So I am totally sold on LXC for running my small business services. It’s brilliant. BIG THANK YOU.
One of the things I have successfully experimented with is copying containers from one machine to another. Even a 138GB container (a Nextcloud instance - with a ton of files) was successfully copied from one physical machine to another and (re)started successfully. I am blown away.
This is already forming part of a “disaster recovery” option for me, where I have a machine in active service and one idle, but otherwise very current backup ready and waiting in the winds.
This is great for a LAN where network speeds can support even very big containers, but copying very large containers over the internet is as much fun as doing my taxes. So I have wondered if that can be streamlined…
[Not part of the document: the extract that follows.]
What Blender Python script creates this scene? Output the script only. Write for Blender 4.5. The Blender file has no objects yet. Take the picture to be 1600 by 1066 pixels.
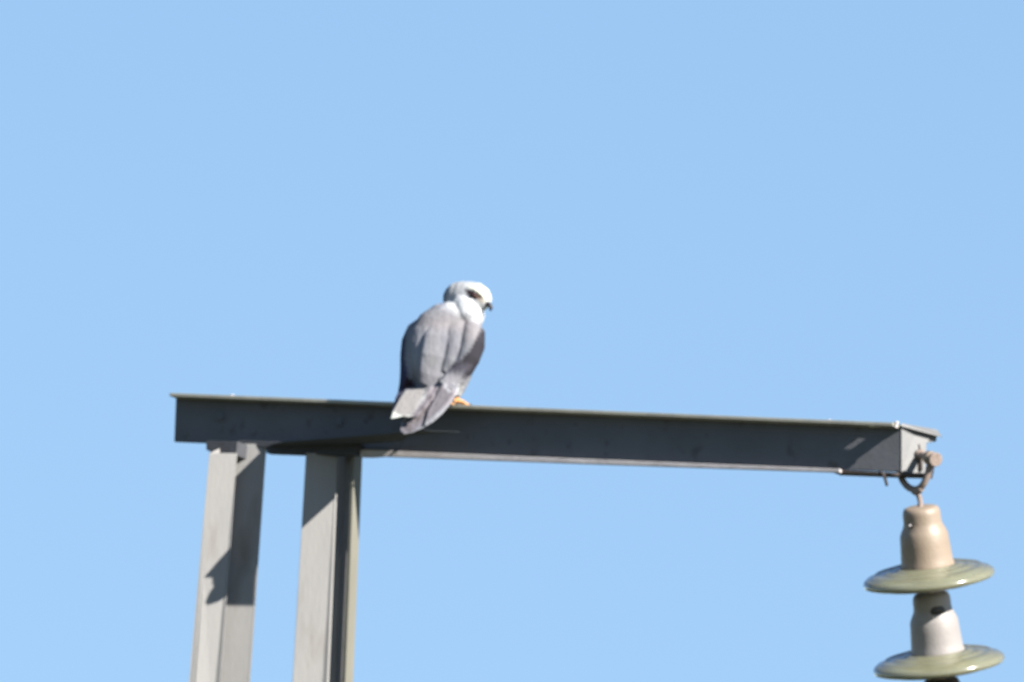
import bpy, bmesh, math, random
import numpy as np
from mathutils import Vector, Matrix

random.seed(4)
rad = math.radians
S = bpy.context.scene
C = S.collection

# ------------------------------------------------------------------ camera
THETA, PITCH, ROLL = rad(30), rad(10), rad(3.6)
DIST, FPX = 60.0, 48000.0                 # metres, focal length in pixels of a 1600 px wide frame
TGT = Vector((0, 0, 12.05))
FW = Vector((-math.sin(THETA) * math.cos(PITCH), math.cos(THETA) * math.cos(PITCH), math.sin(PITCH)))
R0 = Vector((math.cos(THETA), math.sin(THETA), 0))
U0 = R0.cross(FW)
RT = (R0 * math.cos(ROLL) + U0 * math.sin(ROLL)).normalized()
UP = (U0 * math.cos(ROLL) - R0 * math.sin(ROLL)).normalized()
CAMP = TGT - FW * DIST
cd = bpy.data.cameras.new('camera')
cam = bpy.data.objects.new('camera', cd)
C.objects.link(cam)
cam.matrix_world = Matrix.Translation(CAMP) @ Matrix((RT, UP, -FW)).transposed().to_4x4()
cd.sensor_width = 36
cd.lens = 36 * FPX / 1600
cd.clip_start = 0.5
cd.clip_end = 6000
cd.dof.use_dof = True                     # the photograph is slightly soft all over
cd.dof.focus_distance = 52.0
cd.dof.aperture_fstop = 23
S.camera = cam

# ------------------------------------------------------------------ sun direction (towards the sun)
RSUN, SUNSLOPE = 0.28, 0.85
def imgslope(sx):
    s = Vector((sx, -RSUN, 1.0))
    return s.dot(UP) / s.dot(RT)
lo, hi = 0.8, 4.0
for _ in range(60):
    mid = (lo + hi) / 2
    if imgslope(mid) > SUNSLOPE: lo = mid
    else: hi = mid
SUN = Vector((lo, -RSUN, 1.0)).normalized()
elev = math.asin(SUN.z)
azim = math.atan2(SUN.x, SUN.y)           # clockwise from +Y

# ------------------------------------------------------------------ world, sun, exposure
w = bpy.data.worlds.new('World'); S.world = w
w.use_nodes = True
nt = w.node_tree
bg = nt.nodes['Background']
sky = nt.nodes.new('ShaderNodeTexSky')
sky.sky_type = 'NISHITA'
sky.sun_disc = False
sky.sun_elevation = elev
sky.sun_rotation = azim
sky.air_density = 1.0
sky.dust_density = 0.1
sky.ozone_density = 3.4
sky.altitude = 600
nt.links.new(sky.outputs[0], bg.inputs['Color'])
bg.inputs['Strength'].default_value = 0.05
sl = bpy.data.lights.new('sun', 'SUN')
sl.energy = 5.0
sl.angle = rad(0.5)
sl.color = (1.0, 0.95, 0.87)
so = bpy.data.objects.new('sun', sl); C.objects.link(so)
so.rotation_euler = SUN.to_track_quat('Z', 'Y').to_euler()
so.location = (10, -8, 20)
S.view_settings.view_transform = 'Standard'
S.view_settings.look = 'None'
S.view_settings.gamma = 1
S.view_settings.exposure = 1.58

# ------------------------------------------------------------------ helpers
def P(u, v, y=0.0):
    """point seen at photograph pixel (u, v) on the vertical plane y millimetres in front of the beam web"""
    d = FW * FPX + RT * (u - 800) + UP * (533 - v)
    t = (-y / 1000.0 - CAMP.y) / d.y
    return CAMP + d * t

def px(p):
    q = Vector(p) - CAMP
    z = q.dot(FW)
    return 800 + FPX * q.dot(RT) / z, 533 - FPX * q.dot(UP) / z

def tag(o, label=None, cat=None, group=None, kind=None):
    if label: o['label'] = label
    if cat: o['category'] = cat
    if group: o['group'] = group
    if kind: o['kind'] = kind
    return o

def empty(name, loc):
    o = bpy.data.objects.new(name, None)
    o.empty_display_size = 0.1
    o.location = loc
    C.objects.link(o)
    return o

def link(name, bm, mat, parent=None, smooth=False, bevel=0.0, sub=0):
    bmesh.ops.recalc_face_normals(bm, faces=bm.faces)
    me = bpy.data.meshes.new(name)
    bm.to_mesh(me); bm.free()
    o = bpy.data.objects.new(name, me)
    C.objects.link(o)
    if mat: me.materials.append(mat)
    if smooth:
        for p in me.polygons: p.use_smooth = True
    if bevel:
        m = o.modifiers.new('bevel', 'BEVEL'); m.width = bevel; m.segments = 2; m.limit_method = 'ANGLE'
        m.angle_limit = rad(40)
    if sub:
        m = o.modifiers.new('sub', 'SUBSURF'); m.levels = sub; m.render_levels = sub
    if parent:
        bpy.context.view_layer.update()
        o.parent = parent
        o.matrix_parent_inverse = parent.matrix_world.inverted()
    return o

def skin2(bm, a, b, close=True):
    """join two equal loops of points into a closed solid"""
    va = [bm.verts.new(p) for p in a]; vb = [bm.verts.new(p) for p in b]
    n = len(va)
    bm.faces.new(va); bm.faces.new(vb[::-1])
    for i in range(n):
        j = (i + 1) % n
        bm.faces.new((va[j], va[i], vb[i], vb[j]))

def prism(bm, pts, vec):
    skin2(bm, pts, [Vector(p) + Vector(vec) for p in pts])

def box(bm, c, sx, sy, sz, rot=None):
    m = rot if rot else Matrix.Identity(3)
    c = Vector(c)
    q = [(-1, -1), (1, -1), (1, 1), (-1, 1)]
    skin2(bm, [c + m @ Vector((x * sx / 2, y * sy / 2, -sz / 2)) for x, y in q],
          [c + m @ Vector((x * sx / 2, y * sy / 2, sz / 2)) for x, y in q])

def tube(bm, pts, radii, n=14, caps=True):
    pts = [Vector(p) for p in pts]
    if not isinstance(radii, (list, tuple)): radii = [radii] * len(pts)
    t0 = (pts[1] - pts[0]).normalized()
    ref = Vector((0, 0, 1)) if abs(t0.z) < 0.9 else Vector((1, 0, 0))
    nrm = (ref - t0 * ref.dot(t0)).normalized()
    rings = []
    for i, p in enumerate(pts):
        t = (pts[min(i + 1, len(pts) - 1)] - pts[max(i - 1, 0)]).normalized()
        nrm = (nrm - t * nrm.dot(t)).normalized()
        bn = t.cross(nrm)
        rings.append([bm.verts.new(p + (nrm * math.cos(a) + bn * math.sin(a)) * radii[i])
                      for a in [2 * math.pi * k / n for k in range(n)]])
    for a, b in zip(rings, rings[1:]):
        for k in range(n):
            bm.faces.new((a[k], a[(k + 1) % n], b[(k + 1) % n], b[k]))
    if caps:
        bm.faces.new(rings[0][::-1]); bm.faces.new(rings[-1])

def lathe(bm, prof, n=72):
    """closed solid of revolution about local Z from (r, z) pairs; starts and ends on the axis"""
    prev = None
    for r, z in prof:
        if r < 1e-6: cur = [bm.verts.new((0, 0, z))]
        else: cur = [bm.verts.new((r * math.cos(2 * math.pi * k / n), r * math.sin(2 * math.pi * k / n), z)) for k in range(n)]
        if prev:
            for k in range(n):
                j = (k + 1) % n
                if len(prev) == 1 and len(cur) > 1: bm.faces.new((prev[0], cur[k], cur[j]))
                elif len(cur) == 1 and len(prev) > 1: bm.faces.new((prev[j], prev[k], cur[0]))
                elif len(cur) > 1: bm.faces.new((prev[k], cur[k], cur[j], prev[j]))
        prev = cur

def loft(bm, st, n=28):
    """rings of (centre, radius across, radius towards the viewer)"""
    T = -FW
    cs = [Vector(s[0]) for s in st]
    rings = []
    for i, s in enumerate(st):
        t = (cs[min(i + 1, len(cs) - 1)] - cs[max(i - 1, 0)]).normalized()
        side = t.cross(T).normalized()
        dep = side.cross(t).normalized()
        rings.append([bm.verts.new(cs[i] + side * math.cos(a) * s[1] + dep * math.sin(a) * s[2])
                      for a in [2 * math.pi * k / n for k in range(n)]])
    for a, b in zip(rings, rings[1:]):
        for k in range(n):
            bm.faces.new((a[k], a[(k + 1) % n], b[(k + 1) % n], b[k]))
    bm.faces.new(rings[0][::-1]); bm.faces.new(rings[-1])

def mat(name, col, col2=None, rough=0.6, metal=0.0, scale=20, mix=0.5, bump=0.0, bscale=200, stretch=(1, 1, 1),
        spots=None, coat=0.0, trans=0.0, ior=1.5, attr=None, spec=0.5, drough=0.0):
    m = bpy.data.materials.new(name); m.use_nodes = True
    n = m.node_tree.nodes; l = m.node_tree.links
    b = n['Principled BSDF']
    b.inputs['Roughness'].default_value = rough
    b.inputs['Metallic'].default_value = metal
    b.inputs['Diffuse Roughness'].default_value = drough
    b.inputs['IOR'].default_value = ior
    b.inputs['Specular IOR Level'].default_value = spec
    b.inputs['Coat Weight'].default_value = coat
    b.inputs['Coat Roughness'].default_value = 0.12
    b.inputs['Transmission Weight'].default_value = trans
    tc = n.new('ShaderNodeTexCoord'); mp = n.new('ShaderNodeMapping'); mp.inputs['Scale'].default_value = stretch
    l.new(tc.outputs['Object'], mp.inputs['Vector'])
    no = n.new('ShaderNodeTexNoise'); no.inputs['Scale'].default_value = scale; no.inputs['Detail'].default_value = 6
    no.inputs['Roughness'].default_value = 0.62
    l.new(mp.outputs[0], no.inputs['Vector'])
    ra = n.new('ShaderNodeValToRGB')
    ra.color_ramp.elements[0].position = 0.5 - mix / 2; ra.color_ramp.elements[1].position = 0.5 + mix / 2
    c2 = col2 if col2 else tuple(c * 0.8 for c in col)
    ra.color_ramp.elements[0].color = (*c2, 1); ra.color_ramp.elements[1].color = (*col, 1)
    l.new(no.outputs['Fac'], ra.inputs['Fac'])
    out = ra.outputs['Color']
    if attr:
        at = n.new('ShaderNodeAttribute'); at.attribute_name = attr
        mx = n.new('ShaderNodeMix'); mx.data_type = 'RGBA'; mx.blend_type = 'MULTIPLY'; mx.inputs['Factor'].default_value = 1
        l.new(at.outputs['Color'], mx.inputs['A']); l.new(out, mx.inputs['B'])
        out = mx.outputs['Result']
    if spots:
        sc, lo_, hi_, colr = spots
        n2 = n.new('ShaderNodeTexNoise'); n2.inputs['Scale'].default_value = sc; n2.inputs['Detail'].default_value = 5
        l.new(mp.outputs[0], n2.inputs['Vector'])
        r2 = n.new('ShaderNodeValToRGB'); r2.color_ramp.elements[0].position = lo_; r2.color_ramp.elements[1].position = hi_
        l.new(n2.outputs['Fac'], r2.inputs['Fac'])
        mx = n.new('ShaderNodeMix'); mx.data_type = 'RGBA'
        l.new(r2.outputs['Color'], mx.inputs['Factor']); l.new(out, mx.inputs['A']); mx.inputs['B'].default_value = (*colr, 1)
        out = mx.outputs['Result']
    l.new(out, b.inputs['Base Color'])
    if bump:
        n3 = n.new('ShaderNodeTexNoise'); n3.inputs['Scale'].default_value = bscale; n3.inputs['Detail'].default_value = 4
        l.new(mp.outputs[0], n3.inputs['Vector'])
        bu = n.new('ShaderNodeBump'); bu.inputs['Strength'].default_value = bump; bu.inputs['Distance'].default_value = 0.002
        l.new(n3.outputs['Fac'], bu.inputs['Height']); l.new(bu.outputs[0], b.inputs['Normal'])
    return m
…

Consider container c1 on machine1, with a snapshot snap1, which I copy to machine2 using:
lxc copy c1/snap1 machine2:c1-bak
(This is what I do now. Works brilliantly).
Now let’s assume container machine1:c1 is being used and thus gets updated over a period of time, so I make another snapshot c1/snap2. Right now, I have to send another full copy of c1/snap2 to machine2. The storage is not an issue, but the transfer time can be (for WAN especially).
Is it POSSIBLE to (add a feature) to UPDATE container c1-BAK by applying just an UPDATE from container c1.
It would be the equivalent of copying the difference between c1/snap1 and an even more up to date c1/snap2. That would drastically cut down the amount of data that needs to be sent, making incremental backups a reality.
This is easy to ask, so I ask, but I more than appreciate that the complexities might just make this impossible…doing taxes might actually be more fun than trying to solve this!
Thanks again so much for such a brilliant product!